Group picture: European experts at the “Pretraining and Posttraining of Sovereign Foundation Models” workshop ahead of the Summit on European Digital Sovereignty
European researchers at the “Pretraining and Posttraining of Sovereign Foundation Models” workshop ahead of the Summit on European Digital Sovereignty. Copyright: Tobias Koch

Berlin, November 17, 2025. Europe is pooling its expertise to significantly advance the development of sovereign AI models. Initiated by the German AI Association and the Fraunhofer Institute for Intelligent Analysis and Information Systems IAIS, leading experts in German and European AI model development came together at the Digital Technologies Forum in Berlin for a specialist workshop entitled “Pretraining and Posttraining of Sovereign Foundation Models.” As a result, the participants published a joint statement entitled “Joining Forces for AI Development,” which addresses necessary areas of action and calls on business and politics to create long-term, binding, and joint structures to secure Europe’s competitiveness in the field of large AI models. The workshop was actively co-organized by scientists from the Lamarr Institute. The Lamarr Institute is one of the research institutions currently playing a decisive role in developing the technical foundations of sovereign AI in Europe.

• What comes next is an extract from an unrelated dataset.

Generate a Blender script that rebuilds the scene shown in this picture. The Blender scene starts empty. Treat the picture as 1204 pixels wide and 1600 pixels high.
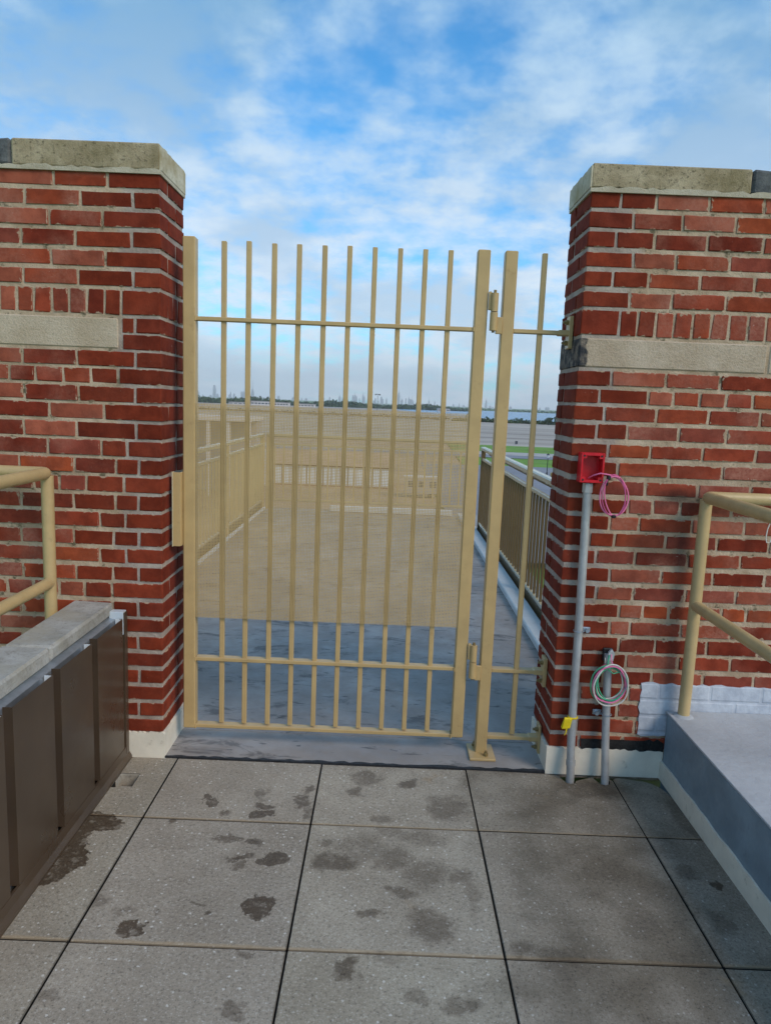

The current technical debate centers on the question of how European foundation models can be developed in such a way that they remain powerful and transparent in the long term while also addressing the needs of our industry. The focus is primarily on high-quality data sets, the targeted use of synthetic data, finely tuned curriculum design, and improving the reasoning abilities of the models. These scientific priorities were outlined by Lamarr Innovation Group Leader Mehdi Ali for large language models, who identified the key challenges and starting points from a research perspective and highlighted the factors that are likely to be particularly decisive for the quality and scalability of European foundation models in the future: “European AI development based on high-quality data, open research, and common technical standards creates the foundation for robust and trustworthy models – and thus for true sovereignty in the field of AI,” said Mehdi Ali.

For the Lamarr Institute, one thing is certain: technological sovereignty in Europe can only be achieved through close scientific cooperation, common standards, and coordinated further development of research infrastructure. The workshop preceded the Summit on European Digital Sovereignty, where leading decision-makers discussed the next steps for Europe’s digital independence. This allowed current research perspectives to be directly incorporated into the strategic discussions.